Material for the task
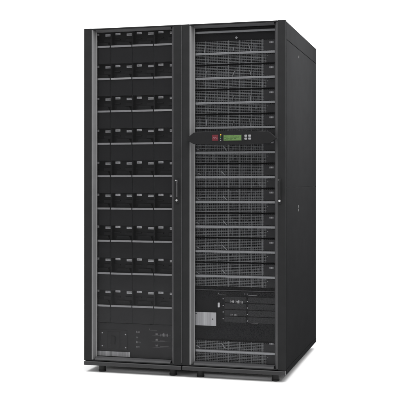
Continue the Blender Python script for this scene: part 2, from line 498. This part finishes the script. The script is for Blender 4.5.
# seamless paper sweep: floor curving up into the backdrop
bm = bmesh.new(); prof = [(-9, GROUND), (3.4, GROUND)]
for i in range(1, 17):
    a = math.pi/2*i/16; prof.append((3.4+1.8*math.sin(a), GROUND+1.8*(1-math.cos(a))))
prof.append((5.2, 7.0))
V = [[bm.verts.new((x, y, z)) for y, z in prof] for x in (-9, 9)]
for i in range(len(prof)-1):
    f = bm.faces.new((V[0][i], V[1][i], V[1][i+1], V[0][i+1])); f.smooth = True
me = bpy.data.meshes.new('floor'); bm.to_mesh(me); bm.free(); me.materials.append(M['sheet'])
fl = bpy.data.objects.new('floor', me); C.objects.link(fl); fl['kind'] = 'structure'

# ================================================================== LIGHT
w = bpy.data.worlds.new('World'); S.world = w; w.use_nodes = True
bg = w.node_tree.nodes['Background']; bg.inputs['Color'].default_value = (1, 1, 1, 1); bg.inputs['Strength'].default_value = .6
def area(name, loc, target, sx, sy, power):
    l = bpy.data.lights.new(name, 'AREA'); l.shape = 'RECTANGLE'; l.size = sx; l.size_y = sy; l.energy = power
    o = bpy.data.objects.new(name, l); C.objects.link(o); o.location = loc
    o.rotation_euler = (Vector(target)-Vector(loc)).to_track_quat('-Z', 'Y').to_euler(); return o
area('overhead_softbox', (0.3, -1.2, 4.8), (0.2, .2, 0), 6, 5, 390)
area('side_softbox', (2.5, .2, 2.9), (.6, .45, 1.95), 1.1, 1.1, 25).data.spread = math.radians(62)
area('backdrop_lamp', (0, 3.0, 5.5), (0, 5.2, 1.0), 6, 1, 170)

# ================================================================== CAMERA
cd = bpy.data.cameras.new('camera'); cam = bpy.data.objects.new('camera', cd); C.objects.link(cam); S.camera = cam
f, cx, cy = 881.424, 238.591, 182.624
cd.sensor_width = 36; cd.sensor_fit = 'HORIZONTAL'; cd.lens = f/400*36
cd.shift_x = -(cx-200)/400; cd.shift_y = (cy-200)/400
cam.location = (1.52798, -4.77591, 1.09405); cam.rotation_euler = (math.pi/2, 0, .24532)
cd.clip_start = .05; cd.clip_end = 200
S.view_settings.view_transform = 'Standard'; S.view_settings.look = 'None'; S.view_settings.exposure = 0; S.view_settings.gamma = 1
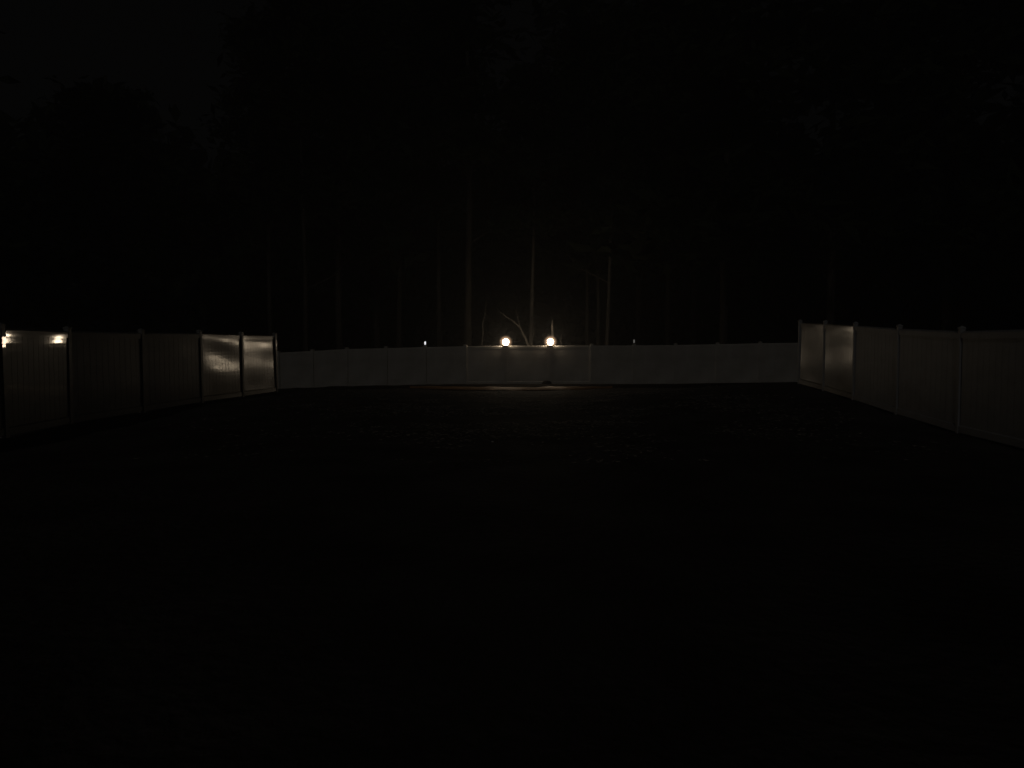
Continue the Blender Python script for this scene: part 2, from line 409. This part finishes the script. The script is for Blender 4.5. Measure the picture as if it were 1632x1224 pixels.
x, y = at(966, 36.5); tree('leaning_tree', x, y, .24, 17, 'pale trunk leaning right, above the fence between right lamp and dim light', .028, bark=M_BARK_P, seed=21, wob=.12, group=B, cbase=.5)
x, y = at(845, 36.0); tree('leaning_tree', x, y, .22, 16, 'pale slender trunk leaning right between the two bright lamps', .022, bark=M_BARK_P, seed=22, wob=.10, group=B, cbase=.5)
def small_tree(name, paths, label, m=M_BARK_P):
    base = paths[0][0][0]; x, y = at(*base[:1], base[2]); z = gz(x, y)
    r = empty(name, (x, y, z), label, 'tree'); o = Vector((x, y, z)); bm = bmesh.new()
    for pts, r0, r1 in paths:
        P = []
        for px, py, Y in pts:
            P.append(unproj(px, py, Y) - o)
        n = len(P); tube(bm, P, [r0 + (r1-r0)*i/(n-1) for i in range(n)], 8, .3, 3)
    obj('trunk', bm, m, r, True); return r
small_tree('forked_sapling', [([(846, 612, 34.2), (845, 560, 34.2), (838, 540, 34.2), (829, 522, 34.25), (818, 512, 34.3), (806, 504, 34.4), (790, 492, 34.5)], .085, .02),
      ([(829, 522, 34.25), (824, 500, 34.6), (822, 480, 34.8)], .03, .008), ([(845, 560, 34.2), (851, 530, 34.5), (853, 500, 34.8)], .03, .008)],
      'crooked branching sapling leaning left between the two bright lamps')
small_tree('crooked_sapling', [([(767, 612, 34.6), (768, 548, 34.6), (770, 530, 34.6), (769, 516, 34.7), (773, 500, 34.8), (776, 470, 35.0)], .045, .012)],
      'thin crooked sapling just left of the left bright lamp')
small_tree('broken_stump', [([(882, 615, 33.3), (882, 548, 33.3), (881, 530, 33.3), (880, 518, 33.3), (881, 508, 33.3)], .10, .05)],
      'short broken trunk lit warm directly behind the right bright lamp')
small_tree('twig', [([(893, 612, 33.4), (894, 560, 33.4), (894, 540, 33.4), (896, 532, 33.45)], .03, .018)],
      'short thin twig right of the right bright lamp')
def bare_shrub(px, Y, H, label, seed):
    x, y = at(px, Y); z = gz(x, y); r_ = empty('bare_shrub', (x, y, z), label, 'shrub', 'leafless shrubs behind the back fence'); rnd = random.Random(seed)
    bm = bmesh.new()
    def grow(p, d, L, rad, k):
        q = p + d*L*.5 + Vector((rnd.gauss(0, .04), rnd.gauss(0, .04), 0))*L; e = p + d*L
        tube(bm, [p, q, e], [rad, rad*.8, rad*.6], 5)
        if k:
            for j in range(rnd.choice((2, 3))):
                nd = (d + Vector((rnd.gauss(0, .45), rnd.gauss(0, .45), rnd.uniform(-.1, .35)))).normalized()
                grow(e if j else q, nd, L*rnd.uniform(.55, .85), rad*.58, k-1)
    for j in range(4): grow(Vector((rnd.gauss(0, .1), rnd.gauss(0, .1), -.1)), Vector((rnd.gauss(0, .25), rnd.gauss(0, .2), 1)).normalized(), H*.36, .018, 4)
    obj('stems', bm, M_BARK, r_, True)
bare_shrub(786, 35.2, 3.6, 'faint leafless shrub behind the fence left of the left bright lamp', 3)
bare_shrub(913, 35.6, 3.3, 'faint leafless shrub behind the fence right of the right bright lamp', 8)
bare_shrub(716, 36.0, 3.0, 'faint leafless shrub behind the fence left of the thickest trunk', 11)
# trees standing behind the side fences and deeper in the wood, seen only as black shapes against the sky
SB = 'dark trees beyond the side fences'
k = 0
for x, y, H, lb in [(-25, 14, 17, 'black tree nearest behind the left fence'), (-25, 26, 18, 'black tall tree behind the far end of the left fence'),
                (-23, 24, 19, 'black tree at the left edge behind the left fence'), (-19, 33, 15, 'black tree left of the faint slim trunk'), 
                (22, 15, 20, 'black tree nearest behind the right fence'), (23, 27, 25, 'black tall tree behind the far end of the right fence'),
                (27, 20, 22, 'black tree at the right edge behind the right fence'), (22, 35, 26, 'black tree right of the rightmost faint trunk'),
                (17, 37, 28, 'black crowned tree above the first bays of the right fence'),
                (11, 36, 25, 'black crowned tree above the right corner of the back fence'), (-9, 46, 28, 'black tall tree deep behind the left half of the back fence'),
                (6, 45, 27, 'black tall tree deep behind the right half of the back fence')]:
    k += 1; tree('dark_tree', x, y, .45, H, lb, 0, bark=M_BARK_D, seed=30+k, group=SB, cscale=1.3, cbase=.3)
# far wood as one mass
rnd = random.Random(99); bm = bmesh.new()
for k in range(56000):
    a = rnd.uniform(-1.15, 1.15); R = rnd.uniform(52, 66)
    x = R*math.sin(a); y = R*math.cos(a); top = 17 + 6*noise.noise(Vector((a*7, 0, 0))) + 3*noise.noise(Vector((a*25, 3, 0)))
    z = top*rnd.random()**(1.5 if k % 2 else 1.0) - (.4 if k % 3 == 0 else 0)
    p = Vector((x, y, z)); d1 = Vector((rnd.gauss(0, 1), rnd.gauss(0, 1), rnd.gauss(0, 1))).normalized()
    d2 = d1.cross(Vector((rnd.gauss(0, 1), rnd.gauss(0, 1), rnd.gauss(0, 1)))).normalized(); L = rnd.uniform(.4, .9)
    bm.faces.new([bm.verts.new(p - d1*L), bm.verts.new(p + d2*L*.6), bm.verts.new(p + d1*L), bm.verts.new(p - d2*L*.6)])
tag(obj('distant_wood', bm, M_NEEDLE), 'dark mass of woodland far behind the back fence', 'woodland', kind='stuff')

# ------------------------------------------------------------------ haze box added for the lamps' outer halo
bm = bmesh.new(); box(bm, (0, 30, 15), (170, 90, 34))
HZ = bpy.data.materials.new("halo_haze"); HZ.use_nodes = True; n = HZ.node_tree.nodes; n.clear()
o = n.new('ShaderNodeOutputMaterial'); v = n.new('ShaderNodeVolumePrincipled'); v.inputs['Density'].default_value = .007
v.inputs['Color'].default_value = (.9, .9, .9, 1); v.inputs['Anisotropy'].default_value = .3
HZ.node_tree.links.new(v.outputs[0], o.inputs['Volume'])
tag(obj('added_haze', bm, HZ), kind='stuff', label='thin haze added to give the lamps a halo', cat='added_haze')
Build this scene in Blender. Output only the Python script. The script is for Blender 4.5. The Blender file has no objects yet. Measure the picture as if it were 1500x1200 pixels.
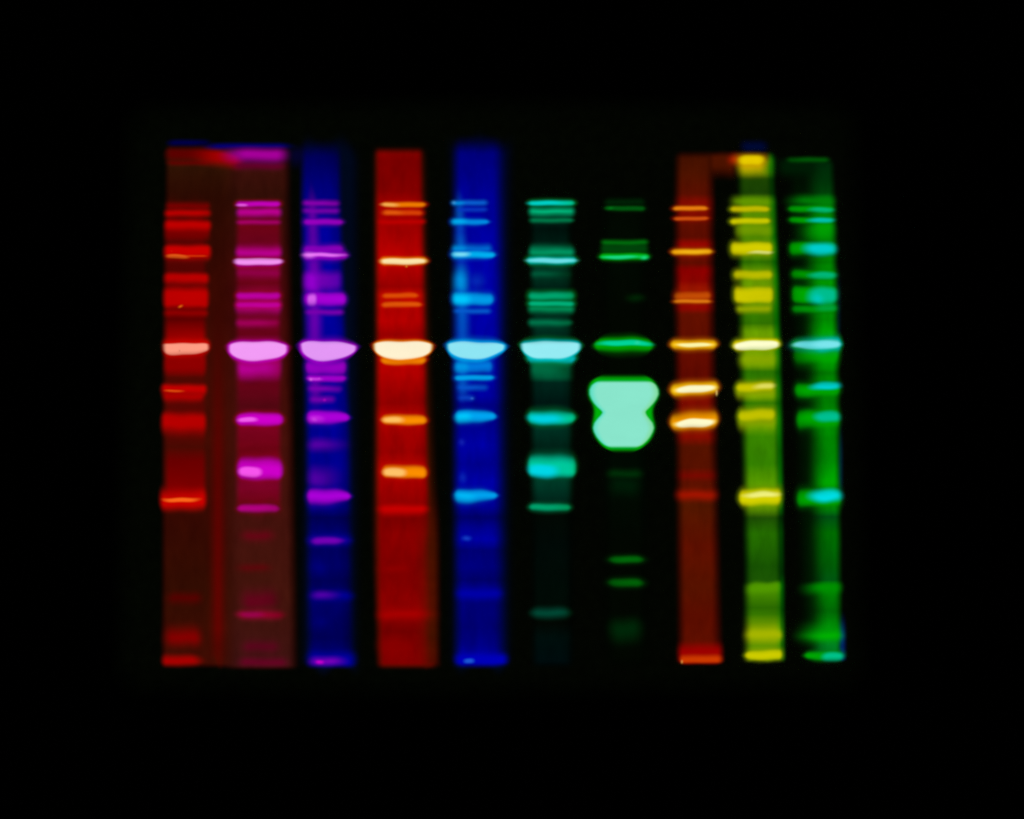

What the task asks
Restate word for word every line from the top of the entries above to the line with "area('backdrop_lamp', (0, 3.0, 5.5), (0, 5.2, 1.0), 6, 1, 170)", inclusive, and skip any pictures.

Solution for this task
Continue the Blender Python script for this scene: part 2, from line 498. This part finishes the script. The script is for Blender 4.5.
# seamless paper sweep: floor curving up into the backdrop
bm = bmesh.new(); prof = [(-9, GROUND), (3.4, GROUND)]
for i in range(1, 17):
    a = math.pi/2*i/16; prof.append((3.4+1.8*math.sin(a), GROUND+1.8*(1-math.cos(a))))
prof.append((5.2, 7.0))
V = [[bm.verts.new((x, y, z)) for y, z in prof] for x in (-9, 9)]
for i in range(len(prof)-1):
    f = bm.faces.new((V[0][i], V[1][i], V[1][i+1], V[0][i+1])); f.smooth = True
me = bpy.data.meshes.new('floor'); bm.to_mesh(me); bm.free(); me.materials.append(M['sheet'])
fl = bpy.data.objects.new('floor', me); C.objects.link(fl); fl['kind'] = 'structure'

# ================================================================== LIGHT
w = bpy.data.worlds.new('World'); S.world = w; w.use_nodes = True
bg = w.node_tree.nodes['Background']; bg.inputs['Color'].default_value = (1, 1, 1, 1); bg.inputs['Strength'].default_value = .6
def area(name, loc, target, sx, sy, power):
    l = bpy.data.lights.new(name, 'AREA'); l.shape = 'RECTANGLE'; l.size = sx; l.size_y = sy; l.energy = power
    o = bpy.data.objects.new(name, l); C.objects.link(o); o.location = loc
    o.rotation_euler = (Vector(target)-Vector(loc)).to_track_quat('-Z', 'Y').to_euler(); return o
area('overhead_softbox', (0.3, -1.2, 4.8), (0.2, .2, 0), 6, 5, 390)
area('side_softbox', (2.5, .2, 2.9), (.6, .45, 1.95), 1.1, 1.1, 25).data.spread = math.radians(62)
area('backdrop_lamp', (0, 3.0, 5.5), (0, 5.2, 1.0), 6, 1, 170)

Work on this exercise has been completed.